Soil CO 2 efflux from two mountain forests in the eastern Himalayas, Bhutan: components and controls

Abstract. The biogeochemistry of mountain forests in the Hindu Kush Himalaya range is poorly studied, although climate change is expected to disproportionally affect the region. We measured the soil CO 2 efflux ( R s ) at a high-elevation (3260 m) mixed forest and a lower-elevation (2460 m) broadleaf forest in Bhutan, eastern Himalayas, during 2015. Trenching was applied to estimate the contribution of autotrophic ( R a ) and heterotrophic ( R h ) soil respiration. The temperature ( Q 10 ) and the moisture sensitivities of R h were determined under controlled laboratory conditions and were used to model R h in the field. The higher-elevation mixed forest had a higher standing tree stock, reflected in higher soil C stocks and basal soil respiration. Annual R s was similar between the two forest sites (14.5 ± 1.2 t C ha −1 for broadleaf; 12.8 ± 1.0 t C ha −1 for mixed).
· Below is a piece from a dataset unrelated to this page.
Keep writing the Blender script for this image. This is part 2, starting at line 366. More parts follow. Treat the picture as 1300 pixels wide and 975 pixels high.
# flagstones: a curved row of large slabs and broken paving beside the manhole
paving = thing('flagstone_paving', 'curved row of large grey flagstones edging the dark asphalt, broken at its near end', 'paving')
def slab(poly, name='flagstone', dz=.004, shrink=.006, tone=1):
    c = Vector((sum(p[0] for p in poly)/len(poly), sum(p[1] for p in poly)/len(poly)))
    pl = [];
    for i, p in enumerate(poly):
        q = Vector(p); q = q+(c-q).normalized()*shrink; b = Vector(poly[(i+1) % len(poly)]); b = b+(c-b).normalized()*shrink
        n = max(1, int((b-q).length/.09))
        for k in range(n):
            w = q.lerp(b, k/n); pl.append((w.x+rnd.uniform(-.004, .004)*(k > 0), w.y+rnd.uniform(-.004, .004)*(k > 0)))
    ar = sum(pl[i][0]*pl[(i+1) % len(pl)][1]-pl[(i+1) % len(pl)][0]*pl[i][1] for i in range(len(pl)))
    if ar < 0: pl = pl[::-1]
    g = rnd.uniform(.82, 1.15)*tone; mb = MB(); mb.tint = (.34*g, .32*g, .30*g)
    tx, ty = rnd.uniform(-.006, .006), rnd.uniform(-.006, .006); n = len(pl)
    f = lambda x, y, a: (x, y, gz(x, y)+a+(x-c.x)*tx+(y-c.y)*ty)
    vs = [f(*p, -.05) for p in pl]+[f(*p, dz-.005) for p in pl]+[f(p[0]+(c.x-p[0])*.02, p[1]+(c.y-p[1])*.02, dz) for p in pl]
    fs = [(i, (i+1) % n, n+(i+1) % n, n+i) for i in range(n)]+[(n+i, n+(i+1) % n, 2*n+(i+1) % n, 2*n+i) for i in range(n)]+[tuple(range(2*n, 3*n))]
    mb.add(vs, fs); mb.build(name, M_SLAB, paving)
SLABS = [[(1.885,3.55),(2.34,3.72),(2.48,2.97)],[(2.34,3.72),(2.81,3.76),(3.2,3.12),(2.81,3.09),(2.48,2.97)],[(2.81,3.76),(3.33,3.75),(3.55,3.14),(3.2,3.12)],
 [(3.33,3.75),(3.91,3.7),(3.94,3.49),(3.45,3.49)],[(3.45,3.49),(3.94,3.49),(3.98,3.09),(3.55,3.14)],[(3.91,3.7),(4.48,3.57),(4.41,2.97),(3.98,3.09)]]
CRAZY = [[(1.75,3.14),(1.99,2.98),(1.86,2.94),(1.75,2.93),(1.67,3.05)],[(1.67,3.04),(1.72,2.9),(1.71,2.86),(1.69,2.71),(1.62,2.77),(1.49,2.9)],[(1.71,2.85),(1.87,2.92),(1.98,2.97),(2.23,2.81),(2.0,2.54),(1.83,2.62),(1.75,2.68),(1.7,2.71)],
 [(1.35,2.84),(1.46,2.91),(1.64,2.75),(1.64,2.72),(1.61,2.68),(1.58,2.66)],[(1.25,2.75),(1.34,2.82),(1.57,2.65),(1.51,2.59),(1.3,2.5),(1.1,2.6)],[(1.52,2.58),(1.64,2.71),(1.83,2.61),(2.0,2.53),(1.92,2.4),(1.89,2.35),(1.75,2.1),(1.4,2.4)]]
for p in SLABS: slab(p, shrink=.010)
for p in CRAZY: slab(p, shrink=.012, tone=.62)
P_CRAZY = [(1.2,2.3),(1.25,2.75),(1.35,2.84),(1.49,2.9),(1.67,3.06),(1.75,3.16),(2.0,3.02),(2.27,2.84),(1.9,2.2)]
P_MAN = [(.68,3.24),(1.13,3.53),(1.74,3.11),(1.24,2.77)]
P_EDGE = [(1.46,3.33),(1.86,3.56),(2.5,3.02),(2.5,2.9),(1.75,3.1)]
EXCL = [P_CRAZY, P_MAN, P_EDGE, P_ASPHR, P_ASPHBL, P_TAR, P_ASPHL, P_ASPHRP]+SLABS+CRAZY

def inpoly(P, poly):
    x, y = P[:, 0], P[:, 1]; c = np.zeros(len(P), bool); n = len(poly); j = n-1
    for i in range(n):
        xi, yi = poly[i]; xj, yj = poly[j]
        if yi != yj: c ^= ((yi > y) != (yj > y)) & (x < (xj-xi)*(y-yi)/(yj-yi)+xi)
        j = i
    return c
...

Modelled annual contribution of R h was  ∼  65 % of R s at both sites with a higher heterotrophic contribution during winter and lower contribution during the monsoon season. R h , estimated from trenching, was in the range of modelled R h but showed higher temporal variability. The measured temperature sensitivity of R h was similar at the mixed and broadleaf forest sites ( Q 10 2.2–2.3) under intermediate soil moisture but decreased ( Q 10 1.5 at both sites) in dry soil. R s closely followed the annual course of field soil temperature at both sites. Covariation between soil temperature and moisture (cold dry winters and warm wet summers) was likely the main cause for this close relationship. Under the prevailing weather conditions, a simple temperature-driven model was able to explain more than 90 % of the temporal variation in R s . A longer time series and/or experimental climate manipulations are required to understand the effects of eventually occurring climate extremes such as monsoon failures.